To address local minima, complex constraint handling, and high replanning overhead in real-time robotic arm motion planning under dynamic and uncertain environments, this paper proposes a novel deep integration of Velocity Potential Fields (VPF) with sampling-based motion planners (SBMPs). Specifically, it tightly couples an enhanced VPF with SBMPs—such as RRT*—at the trajectory generation layer, incorporating real-time obstacle response mechanisms and a multi-objective trajectory optimization framework. This approach overcomes the inherent local convergence limitation of conventional VPFs, achieving simultaneous global path optimality, trajectory stability, and millisecond-level responsiveness. Experimental evaluation in cluttered dynamic scenarios demonstrates a 37% improvement in planning success rate, a reduction of average replanning latency to 23 ms, and a 52% decrease in trajectory jerk. The method has been fully integrated into a ROS2-based robotic arm control stack.

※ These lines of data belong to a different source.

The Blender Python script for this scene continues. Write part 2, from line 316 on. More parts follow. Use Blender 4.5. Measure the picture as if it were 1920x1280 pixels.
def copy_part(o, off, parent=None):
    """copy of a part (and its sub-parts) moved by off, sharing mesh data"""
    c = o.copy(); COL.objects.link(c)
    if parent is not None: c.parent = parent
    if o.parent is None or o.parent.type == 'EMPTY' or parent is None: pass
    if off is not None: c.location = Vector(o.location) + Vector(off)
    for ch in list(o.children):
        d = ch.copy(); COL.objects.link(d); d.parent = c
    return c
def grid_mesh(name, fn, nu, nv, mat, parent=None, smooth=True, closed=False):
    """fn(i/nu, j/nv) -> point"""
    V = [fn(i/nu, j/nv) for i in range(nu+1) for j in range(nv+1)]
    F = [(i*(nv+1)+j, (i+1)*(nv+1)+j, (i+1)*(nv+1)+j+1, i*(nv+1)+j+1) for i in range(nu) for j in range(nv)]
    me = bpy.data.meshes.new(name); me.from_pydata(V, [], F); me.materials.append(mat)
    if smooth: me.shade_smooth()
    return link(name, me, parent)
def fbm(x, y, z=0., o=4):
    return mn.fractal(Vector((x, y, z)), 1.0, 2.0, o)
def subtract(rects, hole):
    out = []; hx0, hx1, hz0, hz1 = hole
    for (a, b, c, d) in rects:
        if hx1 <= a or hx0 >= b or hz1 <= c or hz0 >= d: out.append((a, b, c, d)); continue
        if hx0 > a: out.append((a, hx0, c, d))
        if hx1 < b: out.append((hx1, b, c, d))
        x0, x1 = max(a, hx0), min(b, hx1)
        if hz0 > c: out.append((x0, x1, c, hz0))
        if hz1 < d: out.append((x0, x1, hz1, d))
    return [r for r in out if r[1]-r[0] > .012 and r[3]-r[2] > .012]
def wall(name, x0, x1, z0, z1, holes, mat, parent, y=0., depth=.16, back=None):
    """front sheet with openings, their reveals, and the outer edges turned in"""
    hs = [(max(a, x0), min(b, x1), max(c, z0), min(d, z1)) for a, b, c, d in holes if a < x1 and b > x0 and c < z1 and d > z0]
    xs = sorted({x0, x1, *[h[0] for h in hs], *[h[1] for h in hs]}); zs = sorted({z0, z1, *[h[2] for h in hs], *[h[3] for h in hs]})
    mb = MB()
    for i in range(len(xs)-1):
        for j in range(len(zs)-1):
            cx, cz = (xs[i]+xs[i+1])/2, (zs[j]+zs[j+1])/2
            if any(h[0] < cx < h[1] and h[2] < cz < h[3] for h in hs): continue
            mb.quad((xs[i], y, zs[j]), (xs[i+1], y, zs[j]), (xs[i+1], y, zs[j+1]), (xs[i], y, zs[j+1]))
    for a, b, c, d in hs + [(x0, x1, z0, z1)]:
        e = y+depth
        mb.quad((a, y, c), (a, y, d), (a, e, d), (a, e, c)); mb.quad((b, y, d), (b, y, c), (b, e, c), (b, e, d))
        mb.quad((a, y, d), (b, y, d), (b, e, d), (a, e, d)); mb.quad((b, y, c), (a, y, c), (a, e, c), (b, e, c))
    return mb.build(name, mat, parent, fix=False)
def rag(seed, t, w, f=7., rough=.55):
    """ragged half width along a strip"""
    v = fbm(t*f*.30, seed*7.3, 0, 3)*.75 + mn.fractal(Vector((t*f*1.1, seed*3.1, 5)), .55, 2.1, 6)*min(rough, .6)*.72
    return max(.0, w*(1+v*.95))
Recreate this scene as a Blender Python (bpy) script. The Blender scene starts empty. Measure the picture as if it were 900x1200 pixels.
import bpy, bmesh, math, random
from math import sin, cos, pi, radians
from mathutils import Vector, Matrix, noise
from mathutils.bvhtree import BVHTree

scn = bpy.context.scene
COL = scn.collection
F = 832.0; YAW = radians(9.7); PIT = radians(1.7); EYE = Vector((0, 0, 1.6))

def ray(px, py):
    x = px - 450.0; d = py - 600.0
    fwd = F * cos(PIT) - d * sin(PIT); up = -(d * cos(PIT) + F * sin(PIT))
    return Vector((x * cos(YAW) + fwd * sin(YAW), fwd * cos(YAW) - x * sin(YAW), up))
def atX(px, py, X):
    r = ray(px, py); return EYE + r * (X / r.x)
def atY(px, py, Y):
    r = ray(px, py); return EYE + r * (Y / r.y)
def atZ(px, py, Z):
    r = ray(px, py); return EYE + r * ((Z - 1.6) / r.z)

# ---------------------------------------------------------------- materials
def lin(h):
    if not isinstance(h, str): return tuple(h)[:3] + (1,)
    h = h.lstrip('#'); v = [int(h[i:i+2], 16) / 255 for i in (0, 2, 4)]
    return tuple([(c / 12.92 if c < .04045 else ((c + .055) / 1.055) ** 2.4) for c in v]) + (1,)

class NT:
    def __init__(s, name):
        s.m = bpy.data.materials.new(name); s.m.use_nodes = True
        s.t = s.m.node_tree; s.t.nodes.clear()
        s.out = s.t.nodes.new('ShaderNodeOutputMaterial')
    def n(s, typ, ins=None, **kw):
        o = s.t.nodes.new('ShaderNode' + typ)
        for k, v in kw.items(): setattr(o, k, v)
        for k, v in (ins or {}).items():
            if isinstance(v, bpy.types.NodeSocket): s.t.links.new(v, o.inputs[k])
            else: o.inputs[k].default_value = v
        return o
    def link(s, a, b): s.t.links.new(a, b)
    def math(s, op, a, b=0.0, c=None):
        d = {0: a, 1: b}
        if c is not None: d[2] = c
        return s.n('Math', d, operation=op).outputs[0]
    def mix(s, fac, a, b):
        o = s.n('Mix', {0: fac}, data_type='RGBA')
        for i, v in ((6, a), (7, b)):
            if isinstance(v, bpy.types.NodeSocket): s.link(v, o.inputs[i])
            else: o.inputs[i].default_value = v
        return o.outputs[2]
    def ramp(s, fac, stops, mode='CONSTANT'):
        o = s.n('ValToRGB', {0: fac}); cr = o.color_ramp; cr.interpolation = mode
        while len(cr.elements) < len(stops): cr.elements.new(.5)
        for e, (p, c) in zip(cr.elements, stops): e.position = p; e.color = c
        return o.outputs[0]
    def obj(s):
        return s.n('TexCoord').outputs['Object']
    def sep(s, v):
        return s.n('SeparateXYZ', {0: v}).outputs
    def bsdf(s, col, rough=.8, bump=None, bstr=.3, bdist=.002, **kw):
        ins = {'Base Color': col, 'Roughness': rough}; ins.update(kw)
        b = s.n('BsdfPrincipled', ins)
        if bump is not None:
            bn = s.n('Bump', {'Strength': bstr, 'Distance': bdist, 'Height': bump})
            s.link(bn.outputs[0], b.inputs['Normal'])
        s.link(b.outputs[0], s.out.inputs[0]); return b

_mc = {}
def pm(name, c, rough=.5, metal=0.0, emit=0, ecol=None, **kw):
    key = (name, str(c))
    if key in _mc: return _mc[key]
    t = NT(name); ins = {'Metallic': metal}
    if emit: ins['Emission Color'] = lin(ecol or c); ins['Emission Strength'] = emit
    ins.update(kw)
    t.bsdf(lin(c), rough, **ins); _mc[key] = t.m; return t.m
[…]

Robotic manipulators operating in dynamic and uncertain environments require efficient motion planning to navigate obstacles while maintaining smooth trajectories. Velocity Potential Field (VPF) planners offer real-time adaptability but struggle with complex constraints and local minima, leading to suboptimal performance in cluttered spaces. Traditional approaches rely on pre-planned trajectories, but frequent recomputation is computationally expensive. This study proposes a hybrid motion planning approach, integrating an improved VPF with a Sampling-Based Motion Planner (SBMP). The SBMP ensures optimal path generation, while VPF provides real-time adaptability to dynamic obstacles. This combination enhances motion planning efficiency, stability, and computational feasibility, addressing key challenges in uncertain environments such as warehousing and surgical robotics.